In diesem Klima gedeihen Zynismus und Verschwörungstheorien. Hofer und sein Parteichef Strache versuchten postwendend, die Klebstoff-Affäre als Inszenierung darzustellen, die darauf abziele, Hofers unvermeidliche Präsidentschaft zu verzögern. Mit solchen Andeutungen spielen sie mit dem Feuer. Sie machen sich aber auch unglaubwürdig, nehmen die meisten Österreicher Pleiten, Pech und Pannen um die Wahl doch längst nur noch mit Schulterzucken zur Kenntnis. Was der Demokratie mehr schadet, ist angesichts dieser Ausgangslage eine offene Frage."
"Sole 24 Ore" (Mailand):
"Nicht einmal Franz Kafka hätte Besseres erfinden können, doch man weiß, dass die Realität der aktuellen europäischen Politik nach dem Brexit die wildeste Fantasie übertrifft. Zwei Millionen Euro kostet die Verschiebung der Präsidentschaftswahl, Geld, das man in diesen Zeiten für die Bewältigung anderer Notstände besser hätte ausgeben können (...) Kaiser Franz Joseph wird sich in der Gruft umdrehen, während viele Kommentatoren eine Verzögerungsstrategien wittern, um den beiden in Wien regierenden Parteien eine Wahlblamage zu ersparen."
"Il Giornale" (Mailand):
"Operettenwahlen in Österreich: Ein neues Kapitel in der endlosen Saga der österreichischen Präsidentschaftswahlen. Die Wahlkampagne, die in die Endphase gelangt war, muss jetzt wieder aufs Neue beginnen (...). Hofer scheint von der internationalen Politik-Konjunktur und von den fundamentalistischen Anschlägen zu profitieren.
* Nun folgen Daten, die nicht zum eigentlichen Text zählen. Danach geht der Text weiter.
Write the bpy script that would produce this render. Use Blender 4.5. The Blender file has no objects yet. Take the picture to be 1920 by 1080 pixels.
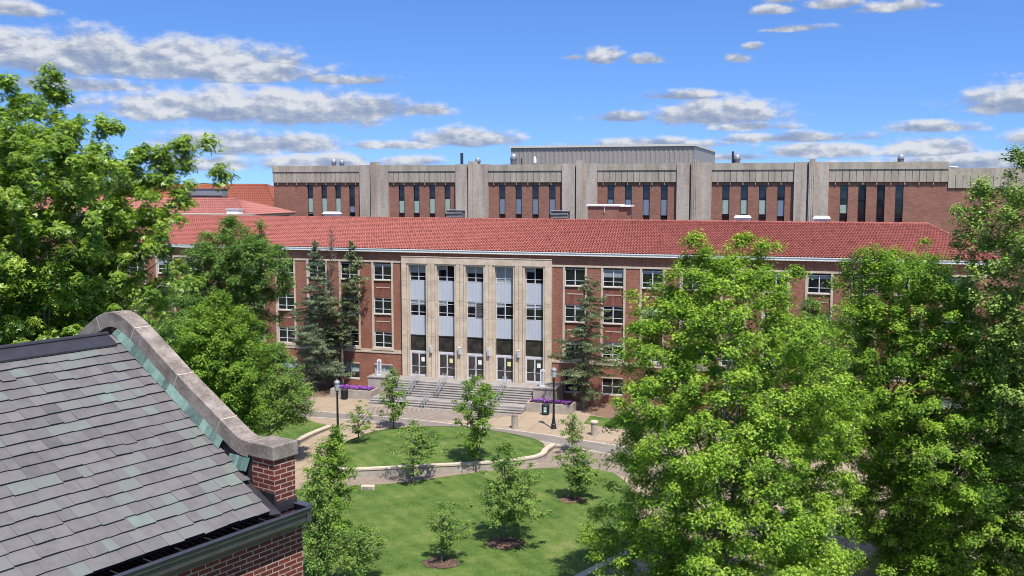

Der Mann der extremen Rechten hat bei seiner Kampagne auf mehr Sicherheit und weniger Einwanderung gesetzt, während das Thema der Schließung der österreichischen Grenzen weiterhin aktuell bleibt. Nicht einmal die Wahlverzögerung scheint ihm zu schaden. Hofer studiert bereits seine Rolle als Präsident."
"The Guardian" (London):
"Die (Wahl-)Verschiebung ist äußerst peinlich für Österreich und die Regierung von Kanzler Christian Kern. Österreich ist seit 8. Juli, als Heinz Fischer abtrat, ohne Präsident."
"Le Monde" (Paris):
"Der Innenminister hat keinen Versuch unternommen, seine absolute Hilflosigkeit angesichts dieses für die Europäische Union beispiellosen Chaos zu verstecken. (...) Die Ereignisse bringen Österreich in eine besorgniserregende und nie da gewesene Lage, und das angesichts der Bedrohung, dass erstmals seit 1945 in Europa ein Präsident der extremen Rechten gewählt werden könne. (...) Der österreichische Präsident, wer immer es wird, wird schlecht gewählt worden sein, unter unglaublichen Bedingungen. Die demokratische Legitimität eines Landes wird geschwächt, dass einst eines der stabilsten des Kontinents war und nun polarisiert ist zwischen einem konservativ-nationalistischen Lager und dem der Sozialliberalen."